We discover a similarly paradoxical topology in Thomas’s theorization of the rapport between human governance and law. A governing institution is a site and source of social provisioning which, as every MMTer knows, must remain indebted to a particular society in the long run if that society is to continue to reproduce itself. To do so, a governing institution wields law’s infinite capacities to organize a certain scale of social and material creation. Yet Thomas argues that law as such always traces wider, narrower, and overlapping scales of interdependence than any particular governing institution can possibly oversee. Demarcated by neither territory nor sovereign will, these many scales of interdependence meet at Creation’s widest circumference and encircle each particular governing institution on all sides. It is therefore impossible for any governing institution to operate either before or outside law. Governing institutions can contest, suspend, or overturn specific instances of positive law. They may collapse in revolution or war. But, for Thomas, even states of exception and political chaos never fully circumvent the abiding quandary of social and material interdependence.

Today, I think it can equally be said that nothing escapes law’s interdependent causal horizon and charge. Law’s purview weds the present-day nation-state to cities, unemployed persons, and territorial resources as well as to other polities, stateless peoples, and the challenges of global climate change. Thomist legal and political philosophy makes these elementary connections freshly perceptible by folding the relationship between governance and law radically outside-in. At the same time, Thomas’s insistence that this legal relationality leans on a boundless center lifts the fiscal ceiling that presently prevents governing institutions from meeting social and ecological needs.

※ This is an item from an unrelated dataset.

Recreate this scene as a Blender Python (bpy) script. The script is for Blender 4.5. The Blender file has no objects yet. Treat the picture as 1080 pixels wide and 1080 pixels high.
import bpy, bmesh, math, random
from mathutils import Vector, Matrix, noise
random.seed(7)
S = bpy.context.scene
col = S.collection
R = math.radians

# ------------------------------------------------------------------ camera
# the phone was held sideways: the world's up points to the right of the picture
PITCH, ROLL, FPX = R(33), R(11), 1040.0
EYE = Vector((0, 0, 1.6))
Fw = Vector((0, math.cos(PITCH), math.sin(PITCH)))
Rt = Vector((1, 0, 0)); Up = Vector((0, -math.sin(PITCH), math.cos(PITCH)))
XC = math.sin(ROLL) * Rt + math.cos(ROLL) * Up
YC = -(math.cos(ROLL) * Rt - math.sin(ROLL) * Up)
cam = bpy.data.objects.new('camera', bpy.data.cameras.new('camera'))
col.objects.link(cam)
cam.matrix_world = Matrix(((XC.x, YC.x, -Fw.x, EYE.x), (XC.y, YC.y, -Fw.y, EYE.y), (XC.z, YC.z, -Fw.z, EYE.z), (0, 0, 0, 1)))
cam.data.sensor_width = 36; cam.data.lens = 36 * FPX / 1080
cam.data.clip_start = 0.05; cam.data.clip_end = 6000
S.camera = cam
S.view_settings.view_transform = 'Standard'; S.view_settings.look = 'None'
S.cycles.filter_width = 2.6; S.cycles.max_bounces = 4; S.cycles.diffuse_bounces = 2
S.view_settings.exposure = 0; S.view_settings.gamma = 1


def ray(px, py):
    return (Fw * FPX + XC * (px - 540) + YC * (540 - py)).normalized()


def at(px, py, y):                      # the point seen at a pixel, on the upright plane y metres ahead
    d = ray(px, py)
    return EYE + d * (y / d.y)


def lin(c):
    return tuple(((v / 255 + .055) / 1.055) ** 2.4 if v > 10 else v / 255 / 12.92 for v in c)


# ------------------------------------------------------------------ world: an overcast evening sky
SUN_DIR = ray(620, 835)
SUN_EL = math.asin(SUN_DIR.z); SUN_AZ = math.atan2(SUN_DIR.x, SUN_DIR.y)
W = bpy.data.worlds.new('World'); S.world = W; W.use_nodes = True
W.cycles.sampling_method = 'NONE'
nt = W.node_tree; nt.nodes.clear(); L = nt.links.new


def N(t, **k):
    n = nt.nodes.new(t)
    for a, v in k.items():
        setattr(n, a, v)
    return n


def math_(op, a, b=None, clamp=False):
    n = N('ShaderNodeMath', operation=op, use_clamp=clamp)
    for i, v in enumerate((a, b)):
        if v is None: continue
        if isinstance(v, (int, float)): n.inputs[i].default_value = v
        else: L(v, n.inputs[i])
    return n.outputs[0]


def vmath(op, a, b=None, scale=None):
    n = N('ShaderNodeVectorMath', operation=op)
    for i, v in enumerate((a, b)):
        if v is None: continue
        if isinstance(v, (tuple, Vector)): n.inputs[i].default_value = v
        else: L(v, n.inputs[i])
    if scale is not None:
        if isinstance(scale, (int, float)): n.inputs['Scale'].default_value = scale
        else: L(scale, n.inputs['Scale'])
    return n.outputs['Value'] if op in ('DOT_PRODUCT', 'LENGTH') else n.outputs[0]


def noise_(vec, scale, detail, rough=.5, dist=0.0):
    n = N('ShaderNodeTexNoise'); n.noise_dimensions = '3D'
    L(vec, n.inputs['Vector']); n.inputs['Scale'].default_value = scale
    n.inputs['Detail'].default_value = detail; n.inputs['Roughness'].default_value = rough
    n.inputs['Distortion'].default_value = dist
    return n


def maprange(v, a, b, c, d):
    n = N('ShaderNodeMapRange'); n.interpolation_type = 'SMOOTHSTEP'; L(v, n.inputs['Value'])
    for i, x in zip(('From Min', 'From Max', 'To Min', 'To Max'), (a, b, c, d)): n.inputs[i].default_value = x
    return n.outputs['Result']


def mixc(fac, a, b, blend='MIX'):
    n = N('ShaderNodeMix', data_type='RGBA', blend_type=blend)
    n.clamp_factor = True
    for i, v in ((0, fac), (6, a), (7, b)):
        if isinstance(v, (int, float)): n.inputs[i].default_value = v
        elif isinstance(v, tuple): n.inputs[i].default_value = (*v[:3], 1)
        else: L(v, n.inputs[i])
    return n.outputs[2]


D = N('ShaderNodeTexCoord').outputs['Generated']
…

In this way, Thomism appears to both buttress MMT’s political economy and to problematize its still-unreflected attachments to the language of modern sovereignty. The resulting MMT-inspired approach to law and politics would neither subordinate jurisprudence to the problem of sovereignty nor pit universal beneficence against the evils of political and economic power. Instead, a Thomistic MMT would re-imagine the originary shape of law and turn the terms of political contestation irreversibly outside-in.

This essay is based on an oral presentation delivered at Law in Global Political Economy: Heterodoxy Now, a conference organized by the Institute for Global Law and Policy at Harvard University, June 2–3, 2018.